Brand-new photos of Whitey ran at the top of the front page of
USA Today
. He was perhaps the nation’s second-best-known gangster, after John Gotti. Reading about Whitey’s Mass Millions score in
GQ
a few months later, Gotti grew so angry that he threw the magazine to the floor of his jail cell.

“That Irish puke,” Gotti said. “What the fuck is going on?” At the Justice Department in Washington, the same question was finally being asked, if in a more decorous fashion. The old wall that had protected Whitey for so many years was finally crumbling.

Two weeks after Whitey won Mass Millions, one of his boxers-turned-cocaine-dealer, Paul “Polecat” Moore, was sentenced to nine years and one month in prison. He had no intention of ratting out his boss. He was from Southie, after all, and he went way back with Whitey’s crew. Back in 1974, when Kevin O’Neil had been looking for a bouncer at Triple O’s, Polecat was the first guy he’d offered the job to. Polecat turned him down, Kevin Weeks got the job instead, and the rest was history—at least in Southie, which was the only place that mattered to Polecat.

During a recess at his trial, Moore was handed a subpoena to appear a week later before a federal grand jury investigating Whitey.

Polecat planned to keep his mouth shut. That way, Whitey would take care of his family. Or so he’d always been told.

The drug dealers had always been the ones Whitey had worried would flip. But they stood up, at least at first. They were frightened of Whitey—they were younger, by and large, and they’d grown up in Southie listening to the stories about how anyone who crossed Whitey disappeared, even women. The dealers didn’t have enough money to run away for long, and they were certainly savvy enough not to trust the cops.

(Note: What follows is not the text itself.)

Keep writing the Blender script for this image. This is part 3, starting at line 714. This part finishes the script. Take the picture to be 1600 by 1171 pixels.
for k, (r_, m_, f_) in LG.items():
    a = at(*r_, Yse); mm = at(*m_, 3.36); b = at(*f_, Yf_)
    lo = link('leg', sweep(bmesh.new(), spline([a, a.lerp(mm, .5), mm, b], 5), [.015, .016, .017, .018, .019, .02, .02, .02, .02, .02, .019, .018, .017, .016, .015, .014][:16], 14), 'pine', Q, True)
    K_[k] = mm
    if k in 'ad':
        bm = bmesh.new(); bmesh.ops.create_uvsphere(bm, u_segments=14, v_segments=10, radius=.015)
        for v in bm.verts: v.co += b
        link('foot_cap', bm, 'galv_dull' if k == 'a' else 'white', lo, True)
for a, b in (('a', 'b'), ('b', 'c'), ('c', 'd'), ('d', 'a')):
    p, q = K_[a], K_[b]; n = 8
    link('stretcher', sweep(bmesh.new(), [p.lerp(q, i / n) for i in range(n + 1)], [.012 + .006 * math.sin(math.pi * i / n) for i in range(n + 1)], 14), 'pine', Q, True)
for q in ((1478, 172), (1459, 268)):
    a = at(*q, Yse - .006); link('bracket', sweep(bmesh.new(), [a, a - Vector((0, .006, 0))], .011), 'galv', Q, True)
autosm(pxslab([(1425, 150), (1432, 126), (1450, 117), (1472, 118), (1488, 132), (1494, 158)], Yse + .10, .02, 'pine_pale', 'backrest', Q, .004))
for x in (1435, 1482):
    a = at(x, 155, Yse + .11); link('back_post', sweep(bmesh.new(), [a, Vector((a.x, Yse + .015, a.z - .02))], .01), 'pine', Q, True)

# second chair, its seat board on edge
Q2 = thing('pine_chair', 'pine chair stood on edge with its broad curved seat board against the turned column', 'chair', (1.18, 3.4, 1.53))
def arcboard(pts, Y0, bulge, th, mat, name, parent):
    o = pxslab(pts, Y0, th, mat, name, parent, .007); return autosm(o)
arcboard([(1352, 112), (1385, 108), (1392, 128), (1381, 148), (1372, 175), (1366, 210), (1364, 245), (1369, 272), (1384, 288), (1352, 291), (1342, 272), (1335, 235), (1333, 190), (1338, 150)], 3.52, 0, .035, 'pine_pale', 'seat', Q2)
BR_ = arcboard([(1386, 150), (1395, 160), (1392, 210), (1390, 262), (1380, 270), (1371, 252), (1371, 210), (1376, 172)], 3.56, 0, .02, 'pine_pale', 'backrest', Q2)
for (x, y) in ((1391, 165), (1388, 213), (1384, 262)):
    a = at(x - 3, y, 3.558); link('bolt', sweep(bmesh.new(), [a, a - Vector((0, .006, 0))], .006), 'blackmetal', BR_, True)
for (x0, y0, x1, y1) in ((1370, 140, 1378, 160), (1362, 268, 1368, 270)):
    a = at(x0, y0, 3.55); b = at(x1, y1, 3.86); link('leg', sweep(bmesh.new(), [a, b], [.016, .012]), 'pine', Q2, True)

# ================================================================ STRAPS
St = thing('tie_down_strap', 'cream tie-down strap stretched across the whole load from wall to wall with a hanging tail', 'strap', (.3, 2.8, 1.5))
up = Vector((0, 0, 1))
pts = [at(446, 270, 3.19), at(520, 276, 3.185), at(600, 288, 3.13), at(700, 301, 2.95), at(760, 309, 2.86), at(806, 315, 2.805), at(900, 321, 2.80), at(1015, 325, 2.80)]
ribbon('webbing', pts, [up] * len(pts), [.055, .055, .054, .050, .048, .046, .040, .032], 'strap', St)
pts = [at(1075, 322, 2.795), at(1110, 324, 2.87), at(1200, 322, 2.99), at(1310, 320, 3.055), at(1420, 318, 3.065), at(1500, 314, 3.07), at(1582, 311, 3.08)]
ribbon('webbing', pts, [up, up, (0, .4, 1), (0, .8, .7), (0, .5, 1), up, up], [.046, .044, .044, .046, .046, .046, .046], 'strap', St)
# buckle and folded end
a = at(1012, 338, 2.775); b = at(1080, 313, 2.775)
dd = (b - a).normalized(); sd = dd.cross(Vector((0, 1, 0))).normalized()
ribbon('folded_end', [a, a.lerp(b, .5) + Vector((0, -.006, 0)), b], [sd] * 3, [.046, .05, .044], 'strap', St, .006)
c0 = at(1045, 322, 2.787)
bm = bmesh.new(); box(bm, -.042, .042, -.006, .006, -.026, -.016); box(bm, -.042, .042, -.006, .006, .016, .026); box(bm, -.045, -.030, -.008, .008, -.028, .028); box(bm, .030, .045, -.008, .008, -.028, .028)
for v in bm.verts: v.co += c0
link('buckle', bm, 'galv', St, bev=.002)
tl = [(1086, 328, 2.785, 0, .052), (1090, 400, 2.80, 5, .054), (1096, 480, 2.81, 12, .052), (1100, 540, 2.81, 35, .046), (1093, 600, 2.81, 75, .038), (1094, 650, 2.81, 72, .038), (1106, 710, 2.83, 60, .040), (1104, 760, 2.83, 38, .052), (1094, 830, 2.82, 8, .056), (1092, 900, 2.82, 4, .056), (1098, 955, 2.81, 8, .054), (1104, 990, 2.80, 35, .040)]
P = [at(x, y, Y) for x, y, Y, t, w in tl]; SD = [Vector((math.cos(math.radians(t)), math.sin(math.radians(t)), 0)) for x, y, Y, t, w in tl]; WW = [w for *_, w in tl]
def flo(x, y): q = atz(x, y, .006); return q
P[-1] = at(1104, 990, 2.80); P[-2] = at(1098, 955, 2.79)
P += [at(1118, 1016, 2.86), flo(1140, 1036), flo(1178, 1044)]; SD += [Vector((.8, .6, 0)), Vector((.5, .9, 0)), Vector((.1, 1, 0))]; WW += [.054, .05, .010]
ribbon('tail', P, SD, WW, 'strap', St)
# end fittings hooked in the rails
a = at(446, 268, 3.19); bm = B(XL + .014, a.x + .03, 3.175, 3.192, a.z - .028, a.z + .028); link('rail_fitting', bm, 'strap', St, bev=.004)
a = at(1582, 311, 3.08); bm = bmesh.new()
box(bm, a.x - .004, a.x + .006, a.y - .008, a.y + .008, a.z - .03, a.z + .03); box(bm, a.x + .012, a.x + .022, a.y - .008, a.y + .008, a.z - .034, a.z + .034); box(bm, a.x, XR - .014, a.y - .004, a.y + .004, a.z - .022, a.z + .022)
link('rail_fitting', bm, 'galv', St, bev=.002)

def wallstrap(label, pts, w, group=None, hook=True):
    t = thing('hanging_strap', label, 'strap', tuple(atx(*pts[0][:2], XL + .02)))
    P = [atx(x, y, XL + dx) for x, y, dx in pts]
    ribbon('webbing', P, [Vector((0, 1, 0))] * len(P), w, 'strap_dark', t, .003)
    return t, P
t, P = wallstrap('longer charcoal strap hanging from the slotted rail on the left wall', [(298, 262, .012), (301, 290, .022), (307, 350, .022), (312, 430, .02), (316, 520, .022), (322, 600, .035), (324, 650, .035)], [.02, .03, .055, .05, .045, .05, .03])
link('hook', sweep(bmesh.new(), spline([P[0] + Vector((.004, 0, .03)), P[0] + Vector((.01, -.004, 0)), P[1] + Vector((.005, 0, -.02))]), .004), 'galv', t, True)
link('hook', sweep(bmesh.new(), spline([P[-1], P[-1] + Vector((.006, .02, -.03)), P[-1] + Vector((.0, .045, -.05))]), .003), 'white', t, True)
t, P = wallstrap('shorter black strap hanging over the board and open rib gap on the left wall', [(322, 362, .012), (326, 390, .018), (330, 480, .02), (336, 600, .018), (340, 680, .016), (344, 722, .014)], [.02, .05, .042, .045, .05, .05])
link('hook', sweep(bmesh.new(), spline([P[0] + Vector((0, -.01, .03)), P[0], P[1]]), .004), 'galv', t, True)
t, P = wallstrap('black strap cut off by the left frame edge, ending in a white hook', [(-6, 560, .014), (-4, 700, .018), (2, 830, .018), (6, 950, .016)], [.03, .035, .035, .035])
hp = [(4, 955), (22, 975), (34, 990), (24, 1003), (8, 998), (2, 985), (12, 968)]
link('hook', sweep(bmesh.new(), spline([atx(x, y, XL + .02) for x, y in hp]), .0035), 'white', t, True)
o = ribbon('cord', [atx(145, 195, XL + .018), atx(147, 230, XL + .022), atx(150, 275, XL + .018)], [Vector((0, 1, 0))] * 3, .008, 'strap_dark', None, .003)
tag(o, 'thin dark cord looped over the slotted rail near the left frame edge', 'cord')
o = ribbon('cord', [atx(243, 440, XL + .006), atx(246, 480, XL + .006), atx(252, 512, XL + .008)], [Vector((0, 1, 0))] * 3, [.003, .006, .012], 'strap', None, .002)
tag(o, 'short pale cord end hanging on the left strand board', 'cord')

But Whitey never figured he’d have a problem with the Jewish bookies. In the early 1990s, though, they started going down hard. A lot of them were laundering money through a bar in Chelsea under the Tobin Bridge. It was known as Heller’s Café. First the U.S. Attorney’s Office, working with the State Police rather than the FBI, went after the bookies, some of whom were paying Whitey and Stevie as much as $3,000 a month for protection. The feds raided their bank safe-deposit boxes, and in November 1992 eight of the Heller’s Café bookies were indicted on money-laundering charges. Several decided to cut deals and go into the Witness Protection Program, in return for which they had to spell out for a new federal grand jury how much “rent” they’d had to pay Whitey and Stevie over the years. A few of the bookies balked at rolling over, at least at first, but then the feds began denying them bail on the money-laundering charges, claiming they were in danger, which in fact they probably were. Speaking with them, Flemmi always mentioned the name “Barney Bloom”— a bookie whose murder in the 1970s remained unsolved.